The government asked the court to limit the authority of federal judges to issue nationwide injunctions, which have imperilled the bulk of the president’s agenda.
The Supreme Court’s 6-3 decision on Friday limits federal justices’ ability to temporarily pause Trump’s executive orders, marking a major victory for the administration (EPA)
In cases across the country, plaintiffs have pushed for injunctions as a tool for critical checks and balances against an administration that critics warn is mounting an ongoing assault against the rule of law.
More than half of the injunctions issued over the last 70 years were against the Trump administration, according to the Harvard Law Review, as Trump pushed the limits of his authority.
In arguments to the Supreme Court, Trump’s personal attorney John Sauer, who was appointed by the president to serve as U.S. solicitor general, called the “cascade of universal injunctions” against the administration a “bipartisan problem” that exceeds judicial authority.

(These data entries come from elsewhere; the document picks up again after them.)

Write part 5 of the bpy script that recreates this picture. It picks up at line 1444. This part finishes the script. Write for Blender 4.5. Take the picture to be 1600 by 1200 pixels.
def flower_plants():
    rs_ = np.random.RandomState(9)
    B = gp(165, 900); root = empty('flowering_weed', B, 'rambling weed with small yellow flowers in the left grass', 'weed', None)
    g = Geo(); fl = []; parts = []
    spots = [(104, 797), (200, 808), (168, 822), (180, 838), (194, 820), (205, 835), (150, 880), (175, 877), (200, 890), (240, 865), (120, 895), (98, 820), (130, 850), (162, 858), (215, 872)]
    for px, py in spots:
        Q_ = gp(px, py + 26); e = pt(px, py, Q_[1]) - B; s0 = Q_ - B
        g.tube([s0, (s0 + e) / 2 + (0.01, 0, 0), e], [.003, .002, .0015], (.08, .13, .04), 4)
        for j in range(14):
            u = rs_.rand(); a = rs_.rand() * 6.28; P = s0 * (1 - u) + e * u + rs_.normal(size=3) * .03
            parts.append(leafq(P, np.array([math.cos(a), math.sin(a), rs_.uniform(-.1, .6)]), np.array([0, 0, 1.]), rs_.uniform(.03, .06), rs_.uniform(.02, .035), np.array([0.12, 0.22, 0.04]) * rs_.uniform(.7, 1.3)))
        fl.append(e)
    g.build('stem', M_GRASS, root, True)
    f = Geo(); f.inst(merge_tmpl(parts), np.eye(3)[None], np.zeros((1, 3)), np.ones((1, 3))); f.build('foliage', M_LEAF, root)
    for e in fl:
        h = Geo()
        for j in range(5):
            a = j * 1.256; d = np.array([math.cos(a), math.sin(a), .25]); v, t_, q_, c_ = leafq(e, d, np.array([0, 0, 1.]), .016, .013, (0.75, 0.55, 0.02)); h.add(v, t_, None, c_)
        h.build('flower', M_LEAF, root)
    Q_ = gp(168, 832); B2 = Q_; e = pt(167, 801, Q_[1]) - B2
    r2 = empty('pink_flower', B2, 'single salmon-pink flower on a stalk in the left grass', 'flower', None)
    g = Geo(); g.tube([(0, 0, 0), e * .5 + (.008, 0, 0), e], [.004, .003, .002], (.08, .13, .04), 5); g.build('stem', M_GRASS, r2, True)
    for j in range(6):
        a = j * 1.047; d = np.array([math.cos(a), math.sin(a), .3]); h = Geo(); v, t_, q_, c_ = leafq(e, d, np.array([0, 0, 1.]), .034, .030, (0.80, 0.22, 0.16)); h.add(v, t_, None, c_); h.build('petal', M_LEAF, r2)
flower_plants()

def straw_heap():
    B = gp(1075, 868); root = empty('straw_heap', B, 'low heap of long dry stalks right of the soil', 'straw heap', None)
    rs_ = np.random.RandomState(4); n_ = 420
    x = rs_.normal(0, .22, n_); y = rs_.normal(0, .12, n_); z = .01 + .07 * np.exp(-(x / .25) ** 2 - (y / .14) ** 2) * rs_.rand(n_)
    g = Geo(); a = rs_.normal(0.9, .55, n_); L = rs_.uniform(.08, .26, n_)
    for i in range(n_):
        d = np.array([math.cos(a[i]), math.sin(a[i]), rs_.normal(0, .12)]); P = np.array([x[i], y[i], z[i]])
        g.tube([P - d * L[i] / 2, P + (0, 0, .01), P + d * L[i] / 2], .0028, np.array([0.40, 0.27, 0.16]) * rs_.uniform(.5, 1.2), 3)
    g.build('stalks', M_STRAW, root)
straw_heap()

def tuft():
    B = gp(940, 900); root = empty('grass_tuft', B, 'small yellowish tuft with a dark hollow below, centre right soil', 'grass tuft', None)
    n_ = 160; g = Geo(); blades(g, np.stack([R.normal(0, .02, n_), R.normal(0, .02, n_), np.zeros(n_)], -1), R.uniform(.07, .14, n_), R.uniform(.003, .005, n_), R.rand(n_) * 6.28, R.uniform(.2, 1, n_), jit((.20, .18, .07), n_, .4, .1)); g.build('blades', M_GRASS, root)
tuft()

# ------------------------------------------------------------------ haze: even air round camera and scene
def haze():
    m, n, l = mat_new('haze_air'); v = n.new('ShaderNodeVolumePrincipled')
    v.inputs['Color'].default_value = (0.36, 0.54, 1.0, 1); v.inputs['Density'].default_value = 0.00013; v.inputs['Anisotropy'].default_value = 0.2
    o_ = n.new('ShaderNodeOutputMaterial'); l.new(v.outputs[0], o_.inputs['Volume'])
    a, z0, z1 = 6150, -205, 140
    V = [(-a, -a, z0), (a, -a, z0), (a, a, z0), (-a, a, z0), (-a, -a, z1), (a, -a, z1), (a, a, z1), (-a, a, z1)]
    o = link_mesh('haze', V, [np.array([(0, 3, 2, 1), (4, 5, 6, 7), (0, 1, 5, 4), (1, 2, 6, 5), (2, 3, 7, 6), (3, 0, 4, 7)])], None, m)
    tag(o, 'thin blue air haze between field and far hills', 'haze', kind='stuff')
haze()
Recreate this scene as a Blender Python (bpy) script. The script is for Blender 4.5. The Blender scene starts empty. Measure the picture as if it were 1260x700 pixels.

Trump’s allies, however, have relied on nationwide injunctions to do the very same thing they commanded the Supreme Court to strike down. Critics have accused right-wing legal groups of “judge shopping” for ideologically like-minded venues where they can sue to strike down — through nationwide injunctions — policies with which they disagree.
After the government’s arguments fell flat in front of a mostly skeptical Supreme Court last month, Trump accused his political opponents of “playing the ref” through the courts to overturn his threat to the 14th Amendment.
Trump’s executive order seeks to redefine the 14th Amendment’s citizenship clause to deny citizenship to children whose mother is undocumented or is temporarily legally in the country on a visa, and if the father isn’t a citizen or a lawful permanent resident (Getty)
The 14th Amendment plainly states that “all persons born or naturalized in the United States, and subject to the jurisdiction thereof, are citizens of the United States and of the state wherein they reside.”
For more than 100 years, the Supreme Court has upheld the definition to apply to all children born within the United States.
But under the terms of Trump’s order, children can be denied citizenship if a mother is undocumented or is temporarily legally in the country on a visa, and if the father isn’t a citizen or a lawful permanent resident.
The president’s attempt to redefine citizenship is central to his administration’s sweeping anti-immigration agenda.
His administration has also effectively ended entry for asylum seekers; declared the United States under “invasion” from foreign gangs to summarily remove alleged members; and stripped legal protections for more than 1 million people — radically expanding the pool of “undocumented” people now vulnerable for arrest and removal.
The administration “de-legalised” tens of thousands of immigrants, and thousands of people with pending immigration cases are being ordered to court each week only to have those cases dismissed, with federal agents waiting to arrest them on the other side of the courtroom doors.
The White House has also rolled back protections barring immigration arrests at sensitive locations like churches and bumped up the pace of immigration raids in the interior of the country.
To carry out the arrests, the administration has tapped resources from other state and local agencies while moving officers from federal agencies like the FBI and DEA to focus on immigration. There are more people in immigration detention centers today than in any other point in modern history.